TASK MATERIAL:
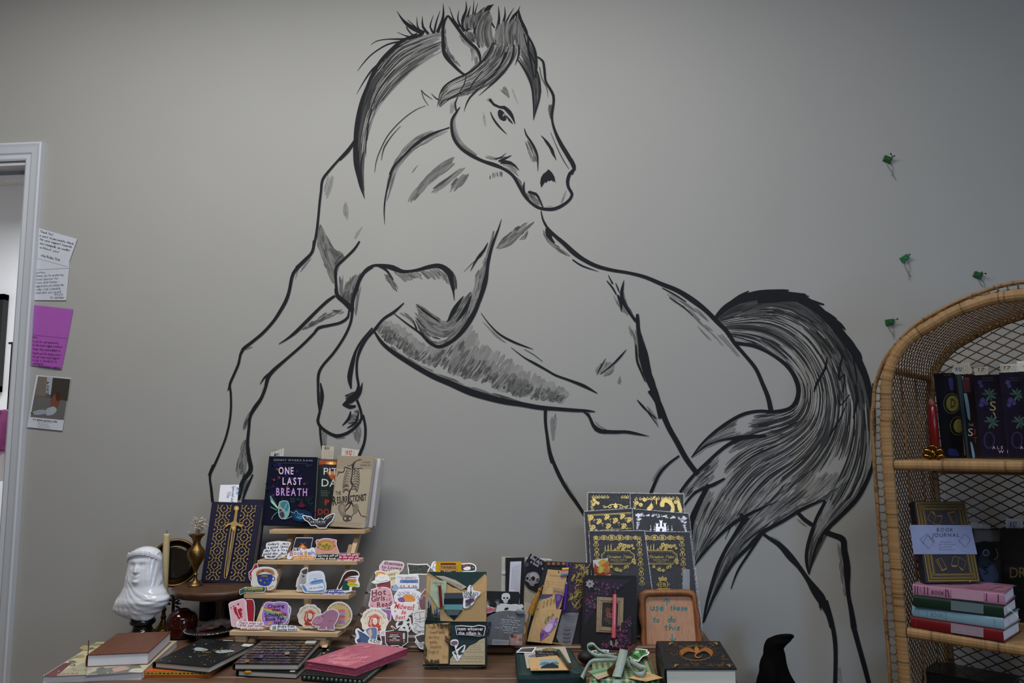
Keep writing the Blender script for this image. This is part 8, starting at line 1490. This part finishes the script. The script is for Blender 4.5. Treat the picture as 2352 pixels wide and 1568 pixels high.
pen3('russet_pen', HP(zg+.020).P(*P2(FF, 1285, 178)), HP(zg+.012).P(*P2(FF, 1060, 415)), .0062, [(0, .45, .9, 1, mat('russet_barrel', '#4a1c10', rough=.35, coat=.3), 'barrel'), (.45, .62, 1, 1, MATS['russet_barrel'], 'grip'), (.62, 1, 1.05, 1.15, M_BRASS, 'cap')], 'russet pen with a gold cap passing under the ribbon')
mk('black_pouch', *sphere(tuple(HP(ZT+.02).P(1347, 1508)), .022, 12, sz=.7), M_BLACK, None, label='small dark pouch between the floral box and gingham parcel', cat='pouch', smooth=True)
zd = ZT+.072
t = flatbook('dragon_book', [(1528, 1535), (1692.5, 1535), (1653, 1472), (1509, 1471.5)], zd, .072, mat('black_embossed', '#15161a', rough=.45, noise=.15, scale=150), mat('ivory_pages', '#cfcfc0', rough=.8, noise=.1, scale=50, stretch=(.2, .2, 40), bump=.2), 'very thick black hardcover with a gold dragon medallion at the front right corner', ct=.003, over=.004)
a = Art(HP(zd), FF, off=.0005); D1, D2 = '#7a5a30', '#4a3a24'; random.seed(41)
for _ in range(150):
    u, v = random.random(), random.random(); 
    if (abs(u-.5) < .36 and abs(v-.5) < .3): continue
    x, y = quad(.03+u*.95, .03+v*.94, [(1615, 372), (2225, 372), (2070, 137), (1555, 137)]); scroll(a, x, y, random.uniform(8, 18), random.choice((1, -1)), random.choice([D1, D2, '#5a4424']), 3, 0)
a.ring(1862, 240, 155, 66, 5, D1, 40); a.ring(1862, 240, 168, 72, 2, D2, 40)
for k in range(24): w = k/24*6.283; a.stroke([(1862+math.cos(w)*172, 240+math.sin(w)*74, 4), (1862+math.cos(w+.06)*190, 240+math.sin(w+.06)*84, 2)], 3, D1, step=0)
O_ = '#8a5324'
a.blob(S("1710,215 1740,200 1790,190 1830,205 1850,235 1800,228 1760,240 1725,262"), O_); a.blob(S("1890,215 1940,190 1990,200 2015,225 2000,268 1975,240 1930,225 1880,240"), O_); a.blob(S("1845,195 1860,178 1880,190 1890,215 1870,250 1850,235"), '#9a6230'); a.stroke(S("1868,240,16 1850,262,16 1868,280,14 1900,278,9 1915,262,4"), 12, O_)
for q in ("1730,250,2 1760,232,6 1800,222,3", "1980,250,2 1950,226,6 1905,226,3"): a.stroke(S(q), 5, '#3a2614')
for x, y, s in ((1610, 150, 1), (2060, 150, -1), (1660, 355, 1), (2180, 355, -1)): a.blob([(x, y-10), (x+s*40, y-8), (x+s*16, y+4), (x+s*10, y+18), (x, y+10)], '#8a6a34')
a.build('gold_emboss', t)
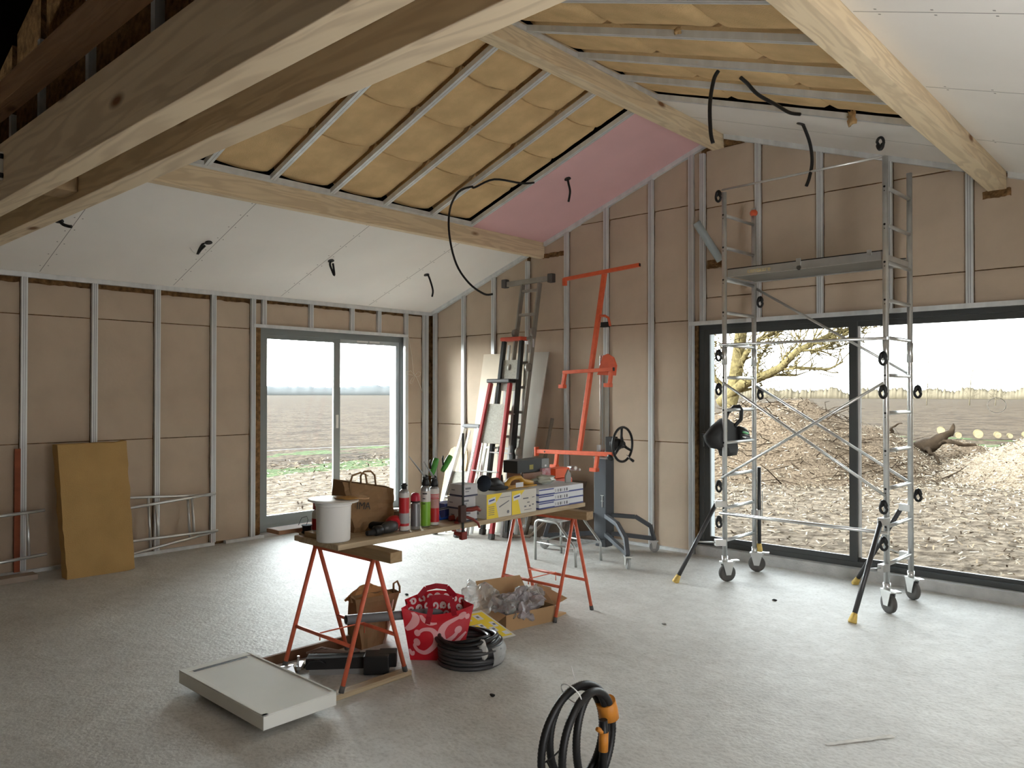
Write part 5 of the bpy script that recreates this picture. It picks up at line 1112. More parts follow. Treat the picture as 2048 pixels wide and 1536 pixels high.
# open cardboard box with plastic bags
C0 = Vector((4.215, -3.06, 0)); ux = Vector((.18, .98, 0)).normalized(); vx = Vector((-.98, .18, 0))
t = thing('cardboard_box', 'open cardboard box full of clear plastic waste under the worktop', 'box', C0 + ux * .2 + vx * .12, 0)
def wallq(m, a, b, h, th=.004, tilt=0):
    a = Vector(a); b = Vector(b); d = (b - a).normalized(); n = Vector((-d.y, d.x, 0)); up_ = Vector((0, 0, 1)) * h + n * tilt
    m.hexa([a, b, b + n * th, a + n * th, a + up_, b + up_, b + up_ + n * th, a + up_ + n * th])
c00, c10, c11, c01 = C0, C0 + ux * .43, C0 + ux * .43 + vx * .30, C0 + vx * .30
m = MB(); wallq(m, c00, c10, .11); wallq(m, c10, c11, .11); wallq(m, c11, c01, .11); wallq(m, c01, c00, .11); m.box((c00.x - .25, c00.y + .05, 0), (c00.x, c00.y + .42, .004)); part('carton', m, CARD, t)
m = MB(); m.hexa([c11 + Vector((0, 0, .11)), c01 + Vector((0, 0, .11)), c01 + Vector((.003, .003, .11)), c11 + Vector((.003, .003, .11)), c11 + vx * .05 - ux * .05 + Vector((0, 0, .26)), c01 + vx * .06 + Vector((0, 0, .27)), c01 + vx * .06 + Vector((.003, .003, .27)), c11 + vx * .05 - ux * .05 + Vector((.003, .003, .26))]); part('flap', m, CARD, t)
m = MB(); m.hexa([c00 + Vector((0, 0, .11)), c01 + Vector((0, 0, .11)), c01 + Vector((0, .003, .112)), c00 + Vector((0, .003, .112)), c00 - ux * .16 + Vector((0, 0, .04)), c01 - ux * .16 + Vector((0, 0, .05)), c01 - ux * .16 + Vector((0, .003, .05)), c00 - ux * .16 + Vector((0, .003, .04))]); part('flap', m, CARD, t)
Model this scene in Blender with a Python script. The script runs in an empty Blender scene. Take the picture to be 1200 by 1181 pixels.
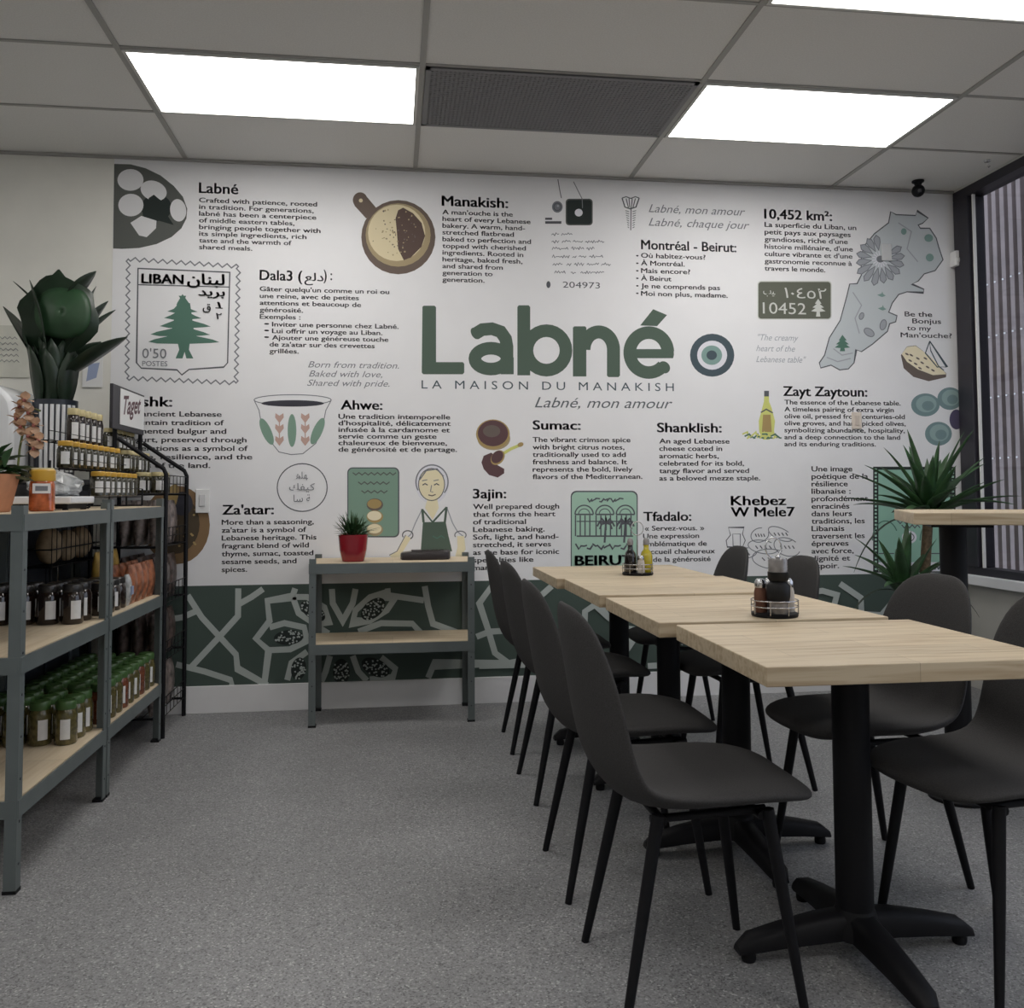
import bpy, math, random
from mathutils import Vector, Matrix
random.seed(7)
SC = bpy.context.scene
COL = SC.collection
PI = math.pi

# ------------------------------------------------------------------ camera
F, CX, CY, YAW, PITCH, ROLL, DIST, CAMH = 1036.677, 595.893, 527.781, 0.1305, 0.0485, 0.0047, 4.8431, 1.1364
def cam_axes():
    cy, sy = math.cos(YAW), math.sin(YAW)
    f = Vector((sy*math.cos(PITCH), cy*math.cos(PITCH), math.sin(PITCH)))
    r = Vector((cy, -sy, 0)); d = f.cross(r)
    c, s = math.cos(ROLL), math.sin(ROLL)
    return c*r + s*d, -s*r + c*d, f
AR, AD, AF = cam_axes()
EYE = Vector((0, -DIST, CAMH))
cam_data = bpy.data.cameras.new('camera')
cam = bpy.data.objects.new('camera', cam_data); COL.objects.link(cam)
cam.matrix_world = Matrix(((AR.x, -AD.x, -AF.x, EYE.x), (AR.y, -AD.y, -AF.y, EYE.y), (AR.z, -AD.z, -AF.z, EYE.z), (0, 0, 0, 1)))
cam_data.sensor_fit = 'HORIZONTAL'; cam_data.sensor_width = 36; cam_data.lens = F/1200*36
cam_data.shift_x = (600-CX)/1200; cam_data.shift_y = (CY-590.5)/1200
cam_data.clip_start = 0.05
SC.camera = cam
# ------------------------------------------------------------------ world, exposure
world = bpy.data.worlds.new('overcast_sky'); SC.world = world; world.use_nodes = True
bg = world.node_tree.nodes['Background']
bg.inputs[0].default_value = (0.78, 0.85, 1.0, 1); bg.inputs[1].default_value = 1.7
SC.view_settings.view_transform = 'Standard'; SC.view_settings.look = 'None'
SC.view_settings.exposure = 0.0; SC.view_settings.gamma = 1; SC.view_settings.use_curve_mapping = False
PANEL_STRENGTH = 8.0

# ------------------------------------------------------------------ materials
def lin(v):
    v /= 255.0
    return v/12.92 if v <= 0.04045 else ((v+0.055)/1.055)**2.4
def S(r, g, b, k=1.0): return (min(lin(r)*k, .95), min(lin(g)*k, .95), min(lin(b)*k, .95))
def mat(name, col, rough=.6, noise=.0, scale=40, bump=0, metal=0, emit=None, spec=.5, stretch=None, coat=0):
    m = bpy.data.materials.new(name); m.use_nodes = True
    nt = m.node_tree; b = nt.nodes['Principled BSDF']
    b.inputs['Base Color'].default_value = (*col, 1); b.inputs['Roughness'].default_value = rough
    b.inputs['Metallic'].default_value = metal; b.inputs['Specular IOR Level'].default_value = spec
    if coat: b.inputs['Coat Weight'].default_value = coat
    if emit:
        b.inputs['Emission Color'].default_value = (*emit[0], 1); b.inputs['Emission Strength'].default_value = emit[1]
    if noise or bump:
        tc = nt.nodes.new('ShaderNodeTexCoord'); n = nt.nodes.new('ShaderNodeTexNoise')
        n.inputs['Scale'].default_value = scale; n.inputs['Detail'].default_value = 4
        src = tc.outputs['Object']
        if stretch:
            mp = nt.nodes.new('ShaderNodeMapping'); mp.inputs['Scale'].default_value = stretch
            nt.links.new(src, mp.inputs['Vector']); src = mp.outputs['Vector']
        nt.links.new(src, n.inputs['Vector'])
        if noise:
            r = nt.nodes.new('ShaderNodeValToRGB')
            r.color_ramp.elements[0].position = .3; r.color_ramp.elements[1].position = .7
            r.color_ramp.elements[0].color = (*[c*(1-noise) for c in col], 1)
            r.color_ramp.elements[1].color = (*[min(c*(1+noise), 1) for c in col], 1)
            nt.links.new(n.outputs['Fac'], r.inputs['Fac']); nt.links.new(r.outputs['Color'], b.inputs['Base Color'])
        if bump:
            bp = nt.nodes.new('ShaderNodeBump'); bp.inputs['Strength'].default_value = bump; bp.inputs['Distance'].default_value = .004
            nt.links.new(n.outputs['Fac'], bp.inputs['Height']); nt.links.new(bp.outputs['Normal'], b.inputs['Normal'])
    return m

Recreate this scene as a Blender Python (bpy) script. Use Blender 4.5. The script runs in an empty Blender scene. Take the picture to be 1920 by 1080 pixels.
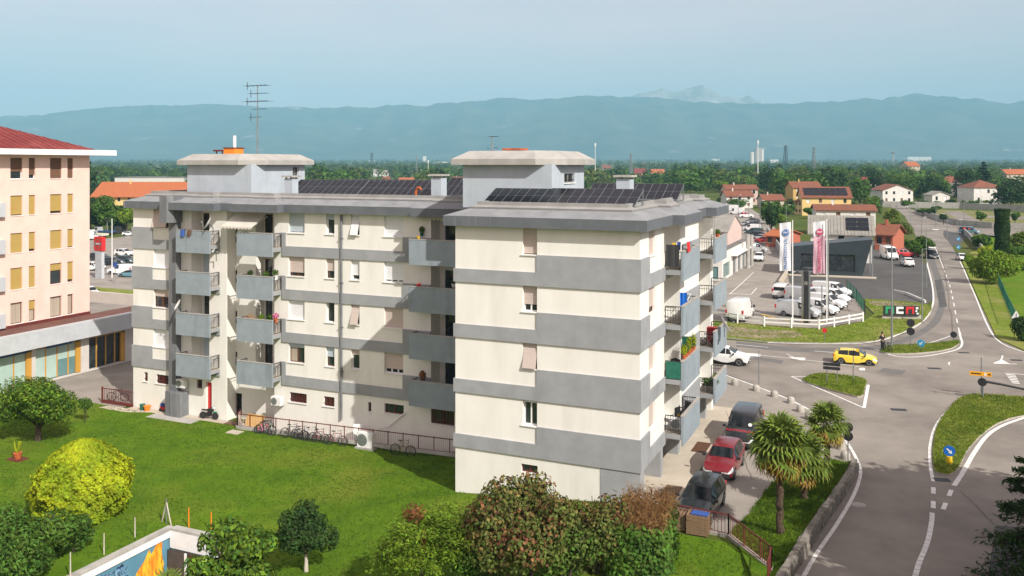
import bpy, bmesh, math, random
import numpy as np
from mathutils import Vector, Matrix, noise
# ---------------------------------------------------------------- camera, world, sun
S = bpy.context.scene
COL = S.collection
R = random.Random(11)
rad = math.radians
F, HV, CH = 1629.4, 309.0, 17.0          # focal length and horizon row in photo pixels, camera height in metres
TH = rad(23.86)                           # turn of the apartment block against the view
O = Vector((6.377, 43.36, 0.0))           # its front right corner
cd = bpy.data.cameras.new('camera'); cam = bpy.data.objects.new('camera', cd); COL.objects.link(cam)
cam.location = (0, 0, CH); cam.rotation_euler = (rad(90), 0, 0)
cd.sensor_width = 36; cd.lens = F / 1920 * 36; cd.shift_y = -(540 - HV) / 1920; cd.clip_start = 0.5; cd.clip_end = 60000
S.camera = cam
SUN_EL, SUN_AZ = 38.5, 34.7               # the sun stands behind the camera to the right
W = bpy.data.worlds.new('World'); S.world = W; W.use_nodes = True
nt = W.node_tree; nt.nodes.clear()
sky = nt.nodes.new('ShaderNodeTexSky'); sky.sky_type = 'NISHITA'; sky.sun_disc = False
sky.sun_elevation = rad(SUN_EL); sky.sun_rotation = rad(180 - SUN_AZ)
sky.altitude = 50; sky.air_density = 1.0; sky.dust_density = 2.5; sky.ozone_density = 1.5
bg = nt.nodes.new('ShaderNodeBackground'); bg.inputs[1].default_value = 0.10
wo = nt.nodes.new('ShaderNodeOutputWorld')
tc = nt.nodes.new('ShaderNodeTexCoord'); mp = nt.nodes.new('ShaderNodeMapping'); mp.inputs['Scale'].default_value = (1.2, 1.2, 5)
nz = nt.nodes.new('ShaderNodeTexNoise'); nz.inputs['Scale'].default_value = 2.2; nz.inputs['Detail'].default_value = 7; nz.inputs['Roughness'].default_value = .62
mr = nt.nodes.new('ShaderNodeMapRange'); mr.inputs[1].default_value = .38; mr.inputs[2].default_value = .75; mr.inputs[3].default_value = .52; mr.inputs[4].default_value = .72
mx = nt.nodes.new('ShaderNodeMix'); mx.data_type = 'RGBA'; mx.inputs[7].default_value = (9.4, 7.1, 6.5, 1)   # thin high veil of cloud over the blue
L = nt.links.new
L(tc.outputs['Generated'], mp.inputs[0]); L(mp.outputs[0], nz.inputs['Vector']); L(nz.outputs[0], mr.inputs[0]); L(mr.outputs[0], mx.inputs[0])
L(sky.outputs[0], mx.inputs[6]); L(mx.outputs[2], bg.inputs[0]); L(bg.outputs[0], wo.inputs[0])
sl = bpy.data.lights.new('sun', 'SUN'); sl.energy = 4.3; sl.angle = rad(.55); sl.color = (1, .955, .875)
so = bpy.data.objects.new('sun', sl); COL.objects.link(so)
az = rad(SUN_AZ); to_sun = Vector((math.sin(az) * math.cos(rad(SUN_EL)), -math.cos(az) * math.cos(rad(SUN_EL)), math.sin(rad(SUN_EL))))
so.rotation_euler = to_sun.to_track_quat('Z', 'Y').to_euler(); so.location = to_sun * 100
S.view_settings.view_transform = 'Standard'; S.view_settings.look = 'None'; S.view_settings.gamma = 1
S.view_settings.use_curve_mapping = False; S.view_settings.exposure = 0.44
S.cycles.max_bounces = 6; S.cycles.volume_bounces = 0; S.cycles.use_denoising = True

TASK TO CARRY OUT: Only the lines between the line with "Model this scene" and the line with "PI = math.pi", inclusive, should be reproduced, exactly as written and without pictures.

THE RESULT:
Model this scene in Blender with a Python script. The script runs in an empty Blender scene. Take the picture to be 1200 by 1181 pixels.
import bpy, math, random
from mathutils import Vector, Matrix
random.seed(7)
SC = bpy.context.scene
COL = SC.collection
PI = math.pi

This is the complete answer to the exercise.